**Task goal:** Only the number is wanted: how many lines hold the word "from"?

**Information provided:**
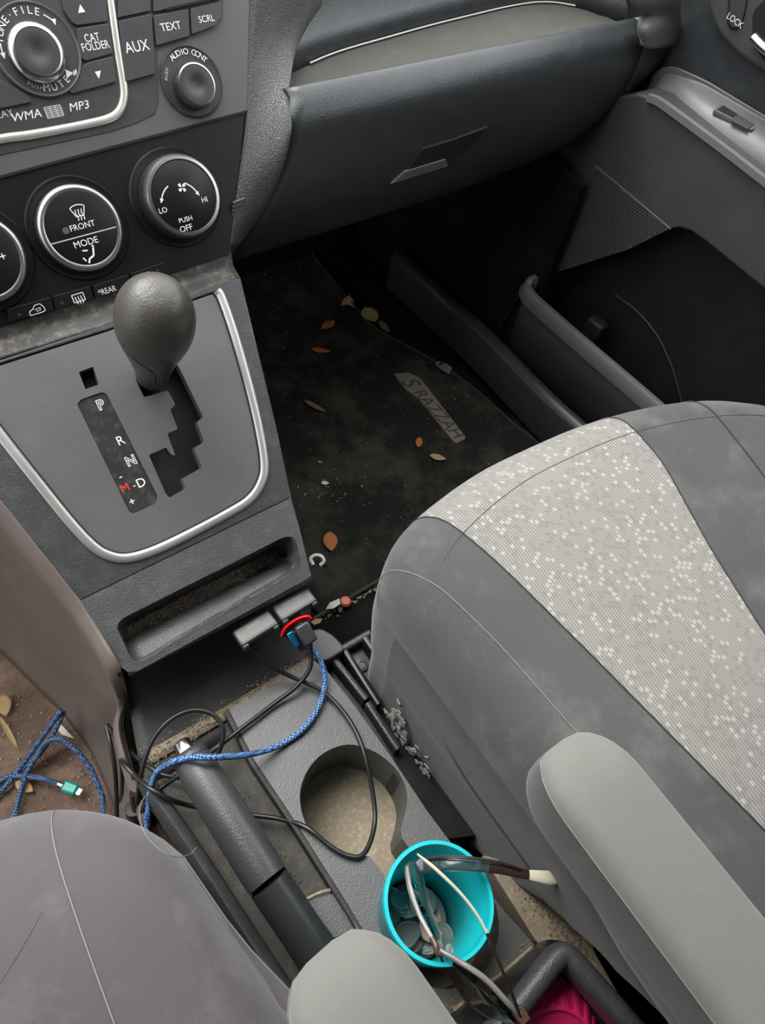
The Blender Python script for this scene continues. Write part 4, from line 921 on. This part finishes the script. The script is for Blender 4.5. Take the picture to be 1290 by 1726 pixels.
scrap('paper_scrap', [(92, 1212), (100, 1218), (126, 1246), (104, 1238), (96, 1228)], .006, M['paper'], 'white paper sliver on the brown carpet beside the blue cable', 'paper')
scrap('paper_scrap', [(549, 1027), (556, 1016), (572, 1009), (574, 1018), (562, 1026)], .010, M['paper'], 'crumpled white scrap between the adapters and the mat edge', 'paper', jag=.006)
cd_ = lathe('candy', [(0, 0), (.006, 0), (.008, .003), (.006, .007), (0, .008)], pz(582, 1016, .004), V(0, 0, 1), M['candy'], None, n=14); tag(cd_, 'orange red candy piece next to the crumpled white scrap', 'candy')
scrap('shell_bit', [(524, 1049), (532, 1043), (542, 1043), (540, 1050), (530, 1053)], .012, M['leaf2'], 'pale shell flake beside the red ringed plug', 'debris', jag=.004)
leaf('seed', 548, 815, 13, 5, .6, M['paper'], 'pale oval seed on the mat left of the passenger seat', curl=.05, cat='seed')
random.seed(11); vs, fs = [], []
def grit(p, s):
    o_ = len(vs)
    for q in ((1, 0, 0), (-.6, .8, 0), (-.5, -.8, 0), (0, 0, 1.1)): vs.append(np.array(p) + np.array(q) * s * (.6 + .6 * random.random()))
    fs.extend([(o_, o_ + 1, o_ + 2), (o_, o_ + 1, o_ + 3), (o_ + 1, o_ + 2, o_ + 3), (o_ + 2, o_, o_ + 3)])
for k in range(190):
    u, v = random.uniform(430, 850), random.uniform(450, 980); grit(pz(u, v, .006), random.choice((.0006, .0008, .0010, .0014)))
for k in range(40): u = random.gauss(555, 30); grit(pz(u, random.gauss(830, 14), .006), .0016 * random.random() + .0006)
for k in range(130):
    t_ = random.random(); grit(pz(525 + 115 * t_ + random.gauss(0, 3), 1050 - 63 * t_ + random.gauss(0, 3.5), .0005), .0010 + .0022 * random.random())
for k in range(300): u, v = random.uniform(-40, 220), random.uniform(1170, 1400); grit(pz(u, v, -.001), .0007 + .0016 * random.random())
cr_ = mk('crumbs', vs, fs, M['crumb'], None, smooth=False); tag(cr_, 'pale crumbs and grit strewn over the mat and carpet', 'crumbs'); cr_['kind'] = 'stuff'

# loose dirt lying in the console: too small to count
def dirt(name, parent, pts, mat):
    global vs, fs
    vs, fs = [], []
    for p, sz in pts: grit(p, sz)
    o = mk(name, vs, fs, mat, parent, smooth=False); o['kind'] = 'stuff'
rg_ = random.Random(5); pts = []
for k in range(900):
    q = rg_.random(); u, v = 245 + 285 * q, 1280 - 169 * q; w = rg_.gauss(0, 9); pts.append((pz(u + w * .5, v + w * .86, .1865), .0005 + .0011 * rg_.random() ** 2))
for k in range(500): pts.append((pz(rg_.uniform(270, 420) + (k % 2) * 90, rg_.uniform(1330, 1520), .176), .0005 + .0007 * rg_.random()))
for k in range(500):
    q = rg_.random(); pts.append((pz(880 + 110 * q + rg_.gauss(0, 14), 1460 + 150 * q + rg_.gauss(0, 16), .1505), .0006 + .0010 * rg_.random()))
for k in range(260):
    q = rg_.random(); w = abs(rg_.gauss(0, 9)); pts.append((pz(900 - 140 * q - w * .5, 1596 + 108 * q - w, .2005), .0005 + .0008 * rg_.random()))
dirt('loose_dirt', lc, pts, M['dirt']); pts = []
for k in range(1100):
    q = rg_.random(); a_ = abs(rg_.gauss(0, .35)); c_ = FRT.at(208 + 285 * q, 1058 - 146 * q, -.046) * (1 - min(a_, 1)) + FRT.at(232 + 270 * q, 1100 - 140 * q, -.030) * min(a_, 1)
    pts.append((c_ + V(0, 0, .001), .0004 + .0009 * rg_.random() ** 2))
dirt('cubby_dirt', sc_, pts, M['dirt'])

# ------------------------------------------------------------------ seat rail beside the console
sr = thing('seat_rail', 'black plastic seat rail end between console and passenger seat', 'seat rail', pz(600, 1120, .0))
RL = Plane(V(.2, .2, .15), AX, V(0, 1, 0))
slab('rail_base', RL, fillet(RL.poly([(545, 1122), (552, 1106), (618, 1064), (634, 1068), (650, 1098), (700, 1190), (840, 1400), (760, 1410), (640, 1250)]), .004), -.15, -.012, M['gloss'], sr)
def bar(name, a, b, z, w, hgt, mat): sweep(name, [pz(*a, z), pz(*b, z)], [(-w / 2, -hgt), (-w / 2, 0), (-w / 2 + .001, .001), (w / 2 - .001, .001), (w / 2, 0), (w / 2, -hgt)], mat, sr, up=(0, 0, 1))
bar('rail', (560, 1106), (618, 1178), .158, .007, .03, M['dash']); bar('rail', (620, 1184), (672, 1262), .155, .007, .03, M['dash'])
bar('rail', (582, 1097), (640, 1186), .160, .007, .03, M['gloss']); bar('rail', (616, 1074), (640, 1108), .158, .008, .03, M['gloss'])
bar('cross_bar', (552, 1108), (624, 1066), .152, .008, .02, M['dash'])
lathe('bolt_head', [(0, 0), (.007, 0), (.007, .002), (.004, .0025), (.004, .0015), (0, .0015)], pz(610, 1122, .139), V(0, 0, 1), M['dash'], sr, n=20)
tg = slab('floor_bracket', RL, fillet(RL.poly([(498, 1090), (516, 1064), (540, 1056), (562, 1068), (584, 1092), (552, 1112), (530, 1112)], .02), .006), -.15, .018, M['deck'], None, bevel=.002)
tag(tg, 'grey rounded plastic tongue at the front end of the seat rail', 'bracket')
sl = slab('side_ledge', RL, fillet(RL.poly([(812, 1440), (890, 1462), (990, 1500), (990, 1580), (1012, 1622), (1080, 1740), (1040, 1700), (905, 1588)], .0), .004), -.15, .0, M['sand'], lc, bevel=.001)

# ------------------------------------------------------------------ adapters, plugs and cables
def adapter(u0, v0, u1, v1, u2, v2, z, label, letters):
    """u0,v0 left rear corner; u1,v1 right rear corner; u2,v2 right front corner of the top face"""
    a, b, c_ = pz(u0, v0, z), pz(u1, v1, z), pz(u2, v2, z); xd = b - a; wd = np.linalg.norm(xd); xd = xd / wd; yd = b - c_; yd = yd - xd * (xd @ yd); ln = np.linalg.norm(yd); yd /= ln
    ctr = (a + b) / 2 - yd * ln / 2 - V(0, 0, .004); r_ = thing('usb_adapter', label, 'adapter', ctr - V(0, 0, .004), 'gunmetal adapters under the cubby')
    rbox('body', ctr, xd, yd, (wd, ln, .008), M['usb'], r_, bev=.0022, seg=3)
    bar_c = (a + b) / 2 - yd * (ln - .0012) - V(0, 0, .0022)
    rbox('front_bar', bar_c, xd, yd, (wd * .98, .0035, .0050), M['usb'], r_, bev=.0014)
    for s in (-1, 1): rbox('foot', bar_c + xd * s * (wd / 2 - .0035) - V(0, .0015, .003), xd, yd, (.006, .005, .008), M['usb'], r_, bev=.0014)
    rbox('plug', ctr + yd * (ln / 2 + .012) - V(0, 0, .001), xd, yd, (wd * .5, .026, .006), M['gap'], r_, bev=.001)
    pl_ = Plane(ctr + V(0, 0, .004), xd, yd); pol = []; rr = random.Random(letters)
    for k in range(letters):
        x_ = (k - (letters - 1) / 2) * .0026; h_ = .0009; a_ = rr.uniform(-.0006, .0006)
        pol += stroke([(x_ + a_, .003 - h_), (x_ - a_, .003 + h_)], .0005)
    flat('raised_marks', pl_, pol, M['dimwhite'], r_, .00015)
adapter(390, 1064, 452, 1026, 479, 1044, .262, 'gunmetal adapter block nearer the handbrake with a ribbed cable', 5)
adapter(456, 1020, 516, 985, 547, 1003, .262, 'gunmetal adapter block nearer the passenger seat above the red ring', 8)
ch = thing('usb_charger', 'black charger plug with red ring and bright blue tab below the adapters', 'charger', pz(500, 1075, .205))
ca, cb_ = pz(484, 1040, .236), pz(512, 1075, .226); cx_ = nrm(cb_ - ca)
lathe('socket_body', [(0, -.01), (.011, -.01), (.012, .0), (.0125, .006), (.0115, .010), (0, .011)], ca + cx_ * .010, cx_, M['gloss'], ch, n=32)
rg = [cam(u, v, .60) for u, v in ((476, 1072), (482, 1060), (492, 1051), (506, 1043), (519, 1040), (523, 1044))]
sweep('red_ring', cr(rg, 5), circ(.0026, 8, 1, 1), M['redmetal'], ch)
q0, q1 = cam(488, 1066, .598), cam(501, 1090, .598)
rbox('blue_tab', (q0 + q1) / 2, q1 - q0, AX, (np.linalg.norm(q1 - q0), .006, .004), M['bluemetal'], ch, bev=.0006)
q0, q1 = cam(507, 1052, .598), cam(524, 1084, .600)
rbox('black_plug', (q0 + q1) / 2, q1 - q0, AX, (np.linalg.norm(q1 - q0), .013, .007), M['dash'], ch, bev=.0018)
q0, q1 = cam(498, 1062, .606), cam(516, 1092, .608)
rbox('inner_plug', (q0 + q1) / 2, q1 - q0, AX, (np.linalg.norm(q1 - q0), .012, .006), M['gloss'], ch, bev=.001)
def relief(p, q, parent, r=.0030):
    ax_ = nrm(q - p); l = np.linalg.norm(q - p); pr_ = []
    for k in range(5): pr_ += [(r * (1.15 - .08 * k), l * (k / 5)), (r * (1.15 - .08 * k), l * (k / 5 + .11)), (r * .72, l * (k / 5 + .12)), (r * .72, l * (k / 5 + .19))]
    lathe('strain_relief', [(0, 0)] + pr_ + [(0, l)], p, ax_, M['cable'], parent, n=14)
def P3(l): return [pz(*p) for p in l]
def cable(name, label, pts, r, mat, start=None, group=None):
    P = P3(pts); t_ = thing(name, label, 'cable', P[0], group); tube('cord', P, r, mat, t_, n=10, sm=8)
    if start: relief(P3([start])[0], P[0] + (P[1] - P[0]) * .25, t_)
    return t_
cable('black_cable', 'thin black cable from the left adapter looping over the front cup holder', [(432, 1100, .240), (452, 1120, .228), (490, 1140, .212), (540, 1163, .206), (575, 1195, .205), (601, 1235, .205), (617, 1280, .204), (629, 1340, .196), (632, 1385, .194), (622, 1425, .200), (606, 1444, .204), (580, 1440, .204), (552, 1423, .204), (515, 1394, .204), (470, 1380, .192), (425, 1374, .186), (370, 1366, .184), (322, 1358, .190), (288, 1348, .205), (255, 1330, .21), (228, 1308, .20), (206, 1284, .19), (204, 1282, .14)], .0021, M['cable'], (420, 1082, .252))
cable('black_cable', 'thin black cable from the red ringed plug passing behind the handbrake tip', [(525, 1100, .226), (522, 1128, .218), (500, 1157, .211), (462, 1186, .206), (412, 1224, .206), (366, 1260, .204), (330, 1288, .196), (300, 1308, .194), (272, 1328, .200), (252, 1344, .19), (236, 1372, .15)], .0021, M['cable'], (521, 1084, .232))
cable('black_cable', 'black cable looped in an arch in front of the handbrake tip', [(232, 1352, .17), (236, 1316, .20), (246, 1275, .215), (262, 1240, .222), (290, 1211, .226), (325, 1197, .226), (357, 1203, .224), (374, 1224, .220), (375, 1250, .214), (362, 1280, .204), (345, 1300, .198)], .0021, M['cable'])
cable('black_cable', 'black cable hanging down the brown side of the console', [(181, 1222, .15), (200, 1248, .16), (228, 1274, .175), (252, 1292, .185), (276, 1306, .188), (312, 1312, .186)], .0021, M['cable'])
cable('black_cable', 'short black cable dropping straight down to the driver floor', [(179, 1224, .15), (186, 1252, .15), (193, 1290, .14), (196, 1330, .12), (197, 1385, .10)], .0021, M['cable'])
cable('black_cable', 'shortest black cable between the console side and the driver seat', [(204, 1280, .12), (206, 1310, .10), (205, 1338, .07), (202, 1350, .04)], .0021, M['cable'])
sk_ = thing('power_plug', 'black ribbed power plug in the gap beside the driver seat', 'plug', pz(236, 1400, .05))
relief(pz(232, 1335, .165), pz(231, 1365, .15), sk_, .006); lathe('plug_body', [(0, 0), (.008, 0), (.010, .006), (.009, .040), (0, .044)], pz(240, 1400, .09), nrm(V(.1, .3, .9)), M['well'], sk_, n=20)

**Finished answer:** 3